If the average strike price is above typical market prices on windy days, then the Supplier will benefit if it is not windy. Conversely if the strike price is below the typical market price on windy days, the supplier will benefit if is windy. This dynamic is made more complex because there is a growing relationship between wind levels and day-ahead pricing, as more wind farms are installed.

This complex interaction between price and weather (and hence volume) is called ‘quanto risk’, and it is essentially unhedgeable. It means that even if the Supplier retains a short position to the day-ahead stage, as illustrated above, the risk related to CfD levy is reduced but not eliminated.

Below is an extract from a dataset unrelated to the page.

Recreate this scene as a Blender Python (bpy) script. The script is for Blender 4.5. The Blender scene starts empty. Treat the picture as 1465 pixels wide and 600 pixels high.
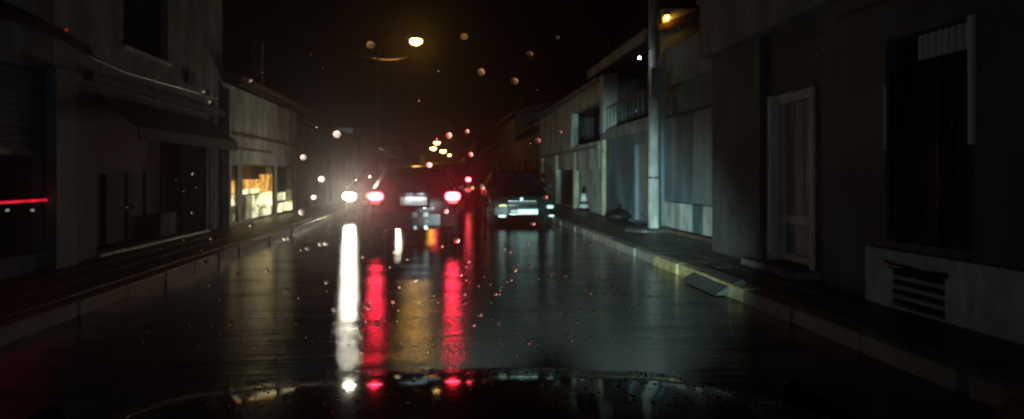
import bpy, math, random
from mathutils import Vector, Matrix
random.seed(7)
S = bpy.context.scene
COL = S.collection
# ------------------------------------------------------------------ camera geometry
F = 950.0; UC = 732.5; VH = 252.0; H = 1.30
TH = math.atan((UC - 634.0) / F); sT, cT = math.sin(TH), math.cos(TH)
cam = bpy.data.cameras.new('camera'); cam.sensor_width = 36; cam.lens = 36 * F / 1465
cam.shift_y = -(300 - VH) / 1465; cam.dof.use_dof = True; cam.dof.focus_distance = .62; cam.dof.aperture_fstop = 10; cam.clip_start = 0.05; cam.clip_end = 1500
co = bpy.data.objects.new('camera', cam); COL.objects.link(co)
co.location = (0, 0, H); co.rotation_euler = (math.pi / 2, 0, -TH); S.camera = co

def at(u, v, d):                      # point at distance d along the viewing axis
    l = (u - UC) / F * d
    return Vector((d * sT + l * cT, d * cT - l * sT, H - (v - VH) / F * d))
def dx(u, X):                         # distance where the column of u meets the wall plane x = X
    return X / (sT + cT * (u - UC) / F)
def yx(u, X): return at(u, VH, dx(u, X)).y
def zx(u, v, X): return at(u, v, dx(u, X)).z

# ------------------------------------------------------------------ world, exposure
SKY = 0.12
W = bpy.data.worlds.new('World'); S.world = W; W.use_nodes = True
nt = W.node_tree; bg = nt.nodes['Background']
sky = nt.nodes.new('ShaderNodeTexSky'); sky.sky_type = 'NISHITA'; sky.sun_disc = False
sky.sun_elevation = math.radians(-7.0); sky.sun_rotation = math.radians(200)
nt.links.new(sky.outputs[0], bg.inputs[0]); bg.inputs[1].default_value = SKY
S.view_settings.view_transform = 'Standard'; S.view_settings.look = 'None'
S.view_settings.exposure = 0; S.view_settings.gamma = 1
S.render.engine = 'CYCLES'
cy = S.cycles; cy.use_denoising = True; cy.max_bounces = 8; cy.transparent_max_bounces = 24
cy.volume_bounces = 0; cy.sample_clamp_indirect = 4.0; cy.sample_clamp_direct = 0
cy.blur_glossy = 0.0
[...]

Other risks carried by suppliers related to intermittent CfDs include the uncertainty on when and if wind farm CfDs are triggered. At present several AR2 CfDs have not been triggered by the generators even though they are complete and operational, as they receive better revenue in the open market; they may not trigger them even at the long stop date, as the non-delivery penalties are low. This contractual “flaw” in the CfD allows generators to game the mechanism and means suppliers have another unknown variable to factor into their risk calculations. The government is currently consulting on whether to change the trigger arrangements in AR5 to increase the likelihood of contracts being triggered at an early stage.

(In this blog we don’t consider Supplier hedging for baseload CfDs. As we noted above, the instrument has proved ineffective for biomass and caused unintended consequences in extreme circumstances; Drax Unit 1 has barely run during the winter of 2022/23 despite the highest wholesale out-turn prices of any winter so far. The baseload CfD for Hinkley C is likely to prove more amenable once triggered, but suppliers and consumer are carrying uncertainty on the timing of project delivery, which will make initial hedging difficult.)

CfDs and the 2022 energy crisis

In 2022, gas and electricity prices spiked to unprecedented levels and experienced huge volatility in response to the Russian invasion of Ukraine, and the loss to Europe (and the world) of c. 350 million m3/day of Russian gas exports.

Across Europe, national governments felt obliged to protect domestic and business users from the high prices; and also place windfall taxes on domestic producers of primary energy to pay for it.

In this environment, it has been seen as desirable that the government should act to create price stability for consumers, and limit excess profit for primary energy producers. The renewable CfD is an instrument that does both, in addition to its original purpose of supporting new generation and supply chains.

The UK government and the EU considered widening the scope and purpose of CfD instruments to achieve the new aims – for example in the UK by switching RO support on existing schemes to a CfD; and offering “follow on” CfDs to “post-support period” assets.

On the one hand, this does create some price stability for consumers, and limit the potential for excess profits. On the other hand, it is a government intervention in what has previously been a free market and imposes long-term hedges on consumers that they may not want.

What this all means

CfDs have proved extremely effective in incentivising new renewables and, more recently, in helping to manage the impacts of the energy risk. However, the way they are structured in the UK leaves suppliers – and large consumers with pass through contracts – with considerable amounts of weather and quanto risk that is extremely difficult to quantify and hedge. The suppliers only response must be to increase the prices they charge their customers, making the system and the net-zero transition more expensive than it otherwise could be. Generators on the other hand face both balancing and NPP risks that are also very complex and difficult to manage.

As the volume of generation under CfDs increases these quanto risks will only get larger as we will discuss in a future blog.